Taking the course has also helped Saling better cope with confrontation, which can make her anxious, she said. “Those classes helped me find grounding in [the fact] that confrontation is not necessarily conflict. It’s not necessarily active disagreement. Confrontation can be misunderstanding. Confrontation is sort of a space of exploration,” she said. “Switching the way that I view confrontation has made me feel a lot more comfortable with it and has equipped me with better skills for my job and I think will serve me outside of the context of my job.”
At the end of the seven-week course, student leaders like Saling will use what they have learned with their residents, said Finley. “They’re going to be developing projects to take into their residence halls to have facilitated conversations with their residents to practice some of these facilitation skills, and also to help the other students at Wesleyan have more practice within the community of their residence halls to engage in these difficult conversations.”
Conversation and Common Ground
Vice President for Equity and Inclusion Willette Burnham-Williams sees an opportunity for Wesleyan to do more to teach listening skills that were once taught in debate classes. “I was taught you don’t listen for the argument; listen to understand. Listen for empathy. Listen for what you have in common with one another, rather than how you’re going to get to the gotcha moment,” she said.
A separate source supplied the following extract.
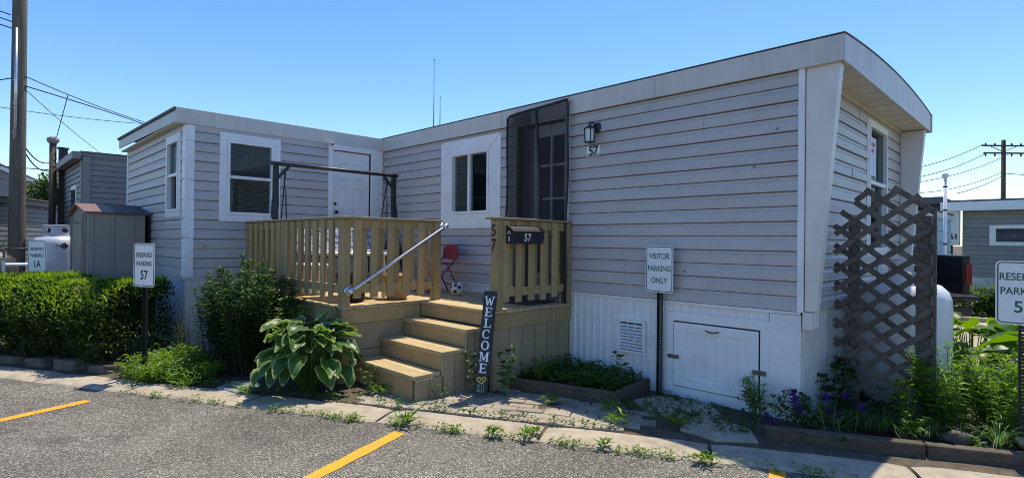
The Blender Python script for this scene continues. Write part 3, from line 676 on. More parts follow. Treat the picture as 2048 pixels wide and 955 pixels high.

Under Burnham-Williams’s guidance, the Office of Equity and Inclusion is working with Allbritton Center, the Office of Religious and Spiritual Life, and Academic Affairs to create more trainings for the community. “One of the things we can do at Wesleyan is create more opportunities to teach those skills. I think we have the ideal space, being who we are as the institution that was and is to teach from this pragmatic liberal institutional mindset,” she said.
“We live in a world where confrontation is just all over the place,” said student leader Saling. “I think confrontation is where discomfort can exist, and as we’ve talked about in the course, discomfort is where you learn.”